I know this flies in the face of the whole point of these read only systems, but unfortunately my wifi card (Qualcomm WCN7850 Wi-Fi 7 soldered into a Gigabyte Aero D TRX50 MB) is not supported by the shipped firmware for beta-40 Kinoite (or earlier, of course).
I swapped over to a mutable workstation install and was pretty easily able to get it working by pulling down a testing branch from one of the kernel maintainers. To get it working though I need to delete /lib/firmware/ath12k and replace it with some files from that repo, broadly following the directions laid out here. These files are write-protected in the atomic versions of Fedora though.
How could I most sustainably go about overlaying these changes? Brand-new to this immutable world so some hand holding would be appreciated. Sadly losing wifi is not a valid option so if the answer is just “You shouldn’t be doing that” then I guess I just have to fallback to workstation…
Thanks!
Edit: I posed my full solution below, but wanted to mark the source of the solution appropriately–just scroll down a bit for the solution steps.
On Fedora Atomic Desktops (the new and very needed name for all rpm-ostree variants) every file you add to such directories needs to be installed with a RPM.
So if you dont get RPM packages, you can build an RPM placing exactly the needed files in the right directories.
This is not that hard I think, but never did it myself yet.
But there are multiple things like boot targets or SDDM themes that need to be converted to RPM packages, which can then be layered with rpm-ostree install package.rpm
I was able to get it working following these steps:
Set up a copy of the ath12k directory in my home space with the updated firmware.

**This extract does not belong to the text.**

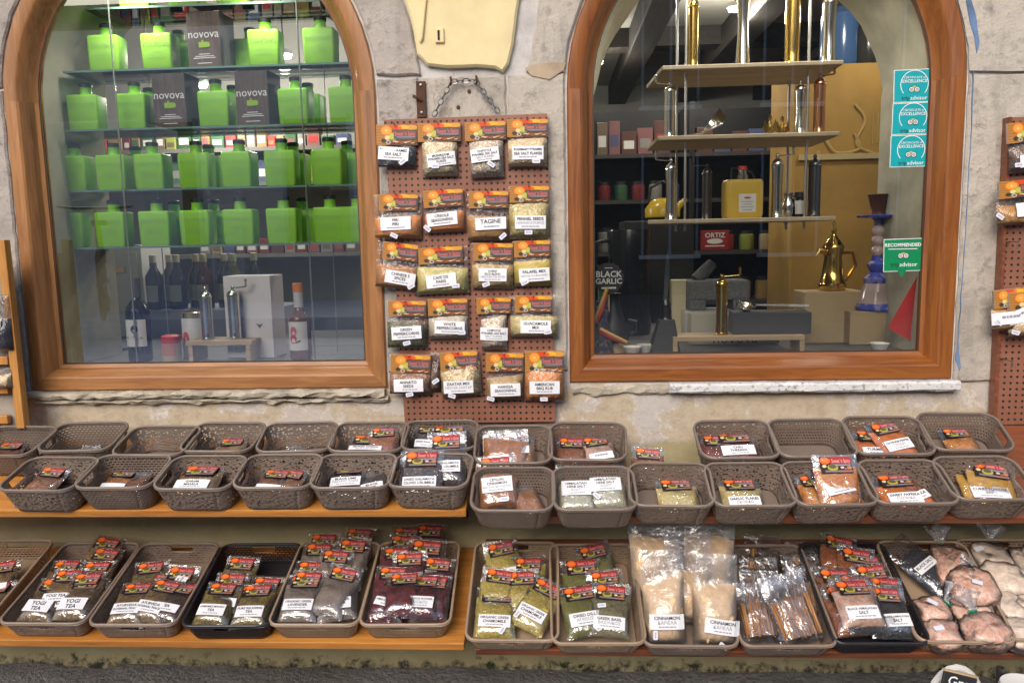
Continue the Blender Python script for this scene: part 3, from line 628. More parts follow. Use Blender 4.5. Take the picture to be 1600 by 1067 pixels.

Here I included both uncompressed (as per the guide posted above) and compressed (.xz) versions to ensure they would supersede the baked versions.
Used FPM to create an RPM: fpm -s dir -t rpm -n wifi7_patch ath12k=/lib/firmware/
Installed it with rpm-ostree with a forced overwrite of existing files: rpm-ostree install --force-replacefiles ./wifi7_patch-1.0-1.x86_64.rpm
Rebooted
And I’ve now got wireless! I’m not sure what I would have done if it were the case that I, for some reason, needed to delete a file as opposed to simply replace it, but this got me over the line in any case.